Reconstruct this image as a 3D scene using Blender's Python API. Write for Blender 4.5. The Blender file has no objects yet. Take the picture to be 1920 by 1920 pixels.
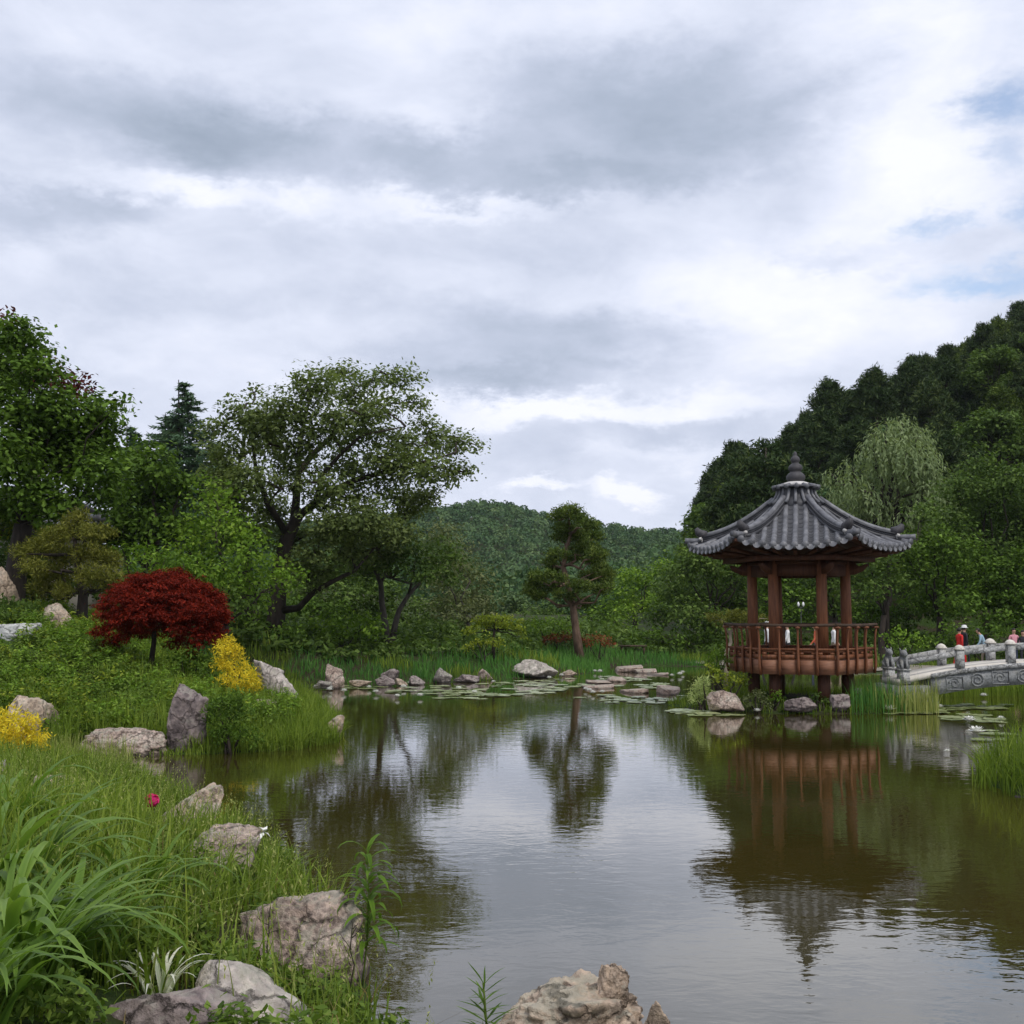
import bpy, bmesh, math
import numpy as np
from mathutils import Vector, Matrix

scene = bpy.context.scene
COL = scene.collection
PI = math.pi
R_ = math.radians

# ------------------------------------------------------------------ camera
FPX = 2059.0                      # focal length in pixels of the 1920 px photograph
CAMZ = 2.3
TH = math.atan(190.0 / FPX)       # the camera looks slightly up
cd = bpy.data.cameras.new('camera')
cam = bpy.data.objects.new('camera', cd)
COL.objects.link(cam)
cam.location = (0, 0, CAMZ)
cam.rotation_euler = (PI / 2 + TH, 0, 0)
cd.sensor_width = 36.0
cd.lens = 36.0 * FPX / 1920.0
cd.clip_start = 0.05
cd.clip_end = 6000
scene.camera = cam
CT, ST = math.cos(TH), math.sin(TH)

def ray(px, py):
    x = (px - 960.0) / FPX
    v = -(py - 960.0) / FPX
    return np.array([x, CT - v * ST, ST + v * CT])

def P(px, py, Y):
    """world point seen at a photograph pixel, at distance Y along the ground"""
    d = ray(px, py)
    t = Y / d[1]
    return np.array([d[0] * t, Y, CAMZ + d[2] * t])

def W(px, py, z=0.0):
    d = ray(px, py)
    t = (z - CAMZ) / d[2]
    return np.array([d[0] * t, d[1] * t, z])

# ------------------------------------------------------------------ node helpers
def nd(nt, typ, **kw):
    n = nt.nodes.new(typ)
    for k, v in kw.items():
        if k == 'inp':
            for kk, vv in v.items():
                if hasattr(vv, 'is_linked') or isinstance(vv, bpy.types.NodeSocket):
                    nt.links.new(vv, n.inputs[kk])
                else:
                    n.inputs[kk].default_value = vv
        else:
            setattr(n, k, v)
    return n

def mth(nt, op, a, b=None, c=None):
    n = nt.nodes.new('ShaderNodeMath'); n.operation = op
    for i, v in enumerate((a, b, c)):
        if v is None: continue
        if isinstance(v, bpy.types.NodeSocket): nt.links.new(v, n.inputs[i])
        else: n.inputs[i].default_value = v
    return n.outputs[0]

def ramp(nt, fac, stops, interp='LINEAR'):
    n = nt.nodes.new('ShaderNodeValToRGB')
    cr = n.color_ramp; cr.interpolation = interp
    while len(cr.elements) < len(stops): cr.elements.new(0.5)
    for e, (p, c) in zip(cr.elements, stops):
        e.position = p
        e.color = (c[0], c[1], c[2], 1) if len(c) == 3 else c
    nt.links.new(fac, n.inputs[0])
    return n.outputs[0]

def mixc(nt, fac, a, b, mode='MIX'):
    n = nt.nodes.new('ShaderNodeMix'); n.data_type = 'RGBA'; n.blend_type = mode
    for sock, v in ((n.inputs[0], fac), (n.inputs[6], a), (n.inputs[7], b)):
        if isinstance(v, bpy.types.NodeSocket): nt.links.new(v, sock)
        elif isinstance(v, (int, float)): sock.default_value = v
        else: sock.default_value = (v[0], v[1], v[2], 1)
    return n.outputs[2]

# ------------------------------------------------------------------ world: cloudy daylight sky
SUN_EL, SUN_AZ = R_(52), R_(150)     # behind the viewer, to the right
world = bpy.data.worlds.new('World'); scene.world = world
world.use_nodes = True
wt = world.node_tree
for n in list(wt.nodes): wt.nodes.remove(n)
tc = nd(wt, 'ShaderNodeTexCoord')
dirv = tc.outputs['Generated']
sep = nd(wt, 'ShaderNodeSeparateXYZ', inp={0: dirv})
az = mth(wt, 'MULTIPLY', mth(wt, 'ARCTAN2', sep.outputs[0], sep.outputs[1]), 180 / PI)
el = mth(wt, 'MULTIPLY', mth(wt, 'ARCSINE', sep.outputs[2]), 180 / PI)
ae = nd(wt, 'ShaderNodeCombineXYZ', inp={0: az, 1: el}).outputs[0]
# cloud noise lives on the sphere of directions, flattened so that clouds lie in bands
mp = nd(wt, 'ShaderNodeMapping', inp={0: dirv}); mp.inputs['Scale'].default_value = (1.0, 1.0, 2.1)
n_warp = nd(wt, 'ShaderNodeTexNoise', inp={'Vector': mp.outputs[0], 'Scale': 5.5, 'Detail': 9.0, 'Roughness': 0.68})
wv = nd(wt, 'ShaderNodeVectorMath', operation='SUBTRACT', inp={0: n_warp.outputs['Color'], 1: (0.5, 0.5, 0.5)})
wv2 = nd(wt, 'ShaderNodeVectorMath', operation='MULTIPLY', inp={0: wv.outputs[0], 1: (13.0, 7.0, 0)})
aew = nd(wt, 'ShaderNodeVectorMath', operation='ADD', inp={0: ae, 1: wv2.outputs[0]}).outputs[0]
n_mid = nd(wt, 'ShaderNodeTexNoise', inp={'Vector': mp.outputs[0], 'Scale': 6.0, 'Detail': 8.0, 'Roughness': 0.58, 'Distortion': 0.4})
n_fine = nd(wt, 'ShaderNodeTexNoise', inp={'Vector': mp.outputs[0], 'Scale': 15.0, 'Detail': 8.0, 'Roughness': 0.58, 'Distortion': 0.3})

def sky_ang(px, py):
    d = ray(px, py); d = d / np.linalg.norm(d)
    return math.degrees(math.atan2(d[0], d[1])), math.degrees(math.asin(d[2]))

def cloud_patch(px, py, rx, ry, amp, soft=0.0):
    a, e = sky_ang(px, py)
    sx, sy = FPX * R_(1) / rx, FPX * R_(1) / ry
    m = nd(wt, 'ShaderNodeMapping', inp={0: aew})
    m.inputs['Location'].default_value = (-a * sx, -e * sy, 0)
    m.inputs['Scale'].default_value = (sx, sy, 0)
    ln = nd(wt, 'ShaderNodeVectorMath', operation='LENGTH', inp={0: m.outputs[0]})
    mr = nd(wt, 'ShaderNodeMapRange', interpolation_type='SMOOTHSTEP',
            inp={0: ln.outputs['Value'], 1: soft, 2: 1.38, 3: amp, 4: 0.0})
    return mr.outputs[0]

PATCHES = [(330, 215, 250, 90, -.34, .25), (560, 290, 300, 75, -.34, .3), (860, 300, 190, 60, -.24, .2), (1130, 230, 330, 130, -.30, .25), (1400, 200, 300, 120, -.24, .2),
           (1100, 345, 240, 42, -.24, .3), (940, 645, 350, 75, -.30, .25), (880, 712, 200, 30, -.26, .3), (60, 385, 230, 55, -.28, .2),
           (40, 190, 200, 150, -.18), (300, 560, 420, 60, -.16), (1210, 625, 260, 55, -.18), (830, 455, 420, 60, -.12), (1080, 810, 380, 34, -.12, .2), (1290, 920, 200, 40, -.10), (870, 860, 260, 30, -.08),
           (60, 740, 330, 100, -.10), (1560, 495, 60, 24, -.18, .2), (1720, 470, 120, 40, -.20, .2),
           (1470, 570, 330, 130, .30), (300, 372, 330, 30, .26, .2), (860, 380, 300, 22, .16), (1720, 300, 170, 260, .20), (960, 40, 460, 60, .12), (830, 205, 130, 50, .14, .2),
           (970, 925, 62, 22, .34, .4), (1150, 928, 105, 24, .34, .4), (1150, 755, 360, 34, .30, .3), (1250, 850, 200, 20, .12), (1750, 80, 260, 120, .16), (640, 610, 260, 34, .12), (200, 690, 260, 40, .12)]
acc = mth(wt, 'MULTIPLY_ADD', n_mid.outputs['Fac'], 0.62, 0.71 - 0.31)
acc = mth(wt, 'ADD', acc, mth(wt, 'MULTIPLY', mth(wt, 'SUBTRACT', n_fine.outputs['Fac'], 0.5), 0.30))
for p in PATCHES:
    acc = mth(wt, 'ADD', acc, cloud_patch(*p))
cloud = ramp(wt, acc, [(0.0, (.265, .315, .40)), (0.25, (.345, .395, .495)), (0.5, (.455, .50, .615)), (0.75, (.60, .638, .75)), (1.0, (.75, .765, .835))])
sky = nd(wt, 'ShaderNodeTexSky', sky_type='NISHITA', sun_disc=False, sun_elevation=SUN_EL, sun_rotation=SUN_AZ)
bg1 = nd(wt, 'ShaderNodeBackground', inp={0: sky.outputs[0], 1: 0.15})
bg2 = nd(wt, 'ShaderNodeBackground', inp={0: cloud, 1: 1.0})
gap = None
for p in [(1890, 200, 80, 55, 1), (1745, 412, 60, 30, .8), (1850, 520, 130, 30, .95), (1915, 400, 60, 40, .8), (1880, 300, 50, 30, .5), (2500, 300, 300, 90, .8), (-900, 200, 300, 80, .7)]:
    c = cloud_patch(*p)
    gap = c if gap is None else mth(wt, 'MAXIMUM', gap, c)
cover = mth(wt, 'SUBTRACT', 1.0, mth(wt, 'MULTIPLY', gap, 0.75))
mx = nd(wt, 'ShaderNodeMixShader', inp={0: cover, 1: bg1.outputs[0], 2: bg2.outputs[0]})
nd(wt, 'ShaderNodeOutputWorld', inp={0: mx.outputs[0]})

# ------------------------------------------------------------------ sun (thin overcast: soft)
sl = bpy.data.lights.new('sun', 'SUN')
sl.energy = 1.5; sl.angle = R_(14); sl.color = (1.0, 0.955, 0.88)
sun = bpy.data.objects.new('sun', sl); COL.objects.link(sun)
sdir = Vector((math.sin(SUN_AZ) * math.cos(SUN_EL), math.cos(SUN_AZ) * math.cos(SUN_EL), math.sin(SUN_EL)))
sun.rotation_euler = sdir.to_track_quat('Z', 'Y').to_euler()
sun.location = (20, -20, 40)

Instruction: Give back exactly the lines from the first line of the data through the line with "R_ = math.radians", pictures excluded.

Result below:
Reconstruct this image as a 3D scene using Blender's Python API. Write for Blender 4.5. The Blender file has no objects yet. Take the picture to be 1920 by 1920 pixels.
import bpy, bmesh, math
import numpy as np
from mathutils import Vector, Matrix

scene = bpy.context.scene
COL = scene.collection
PI = math.pi
R_ = math.radians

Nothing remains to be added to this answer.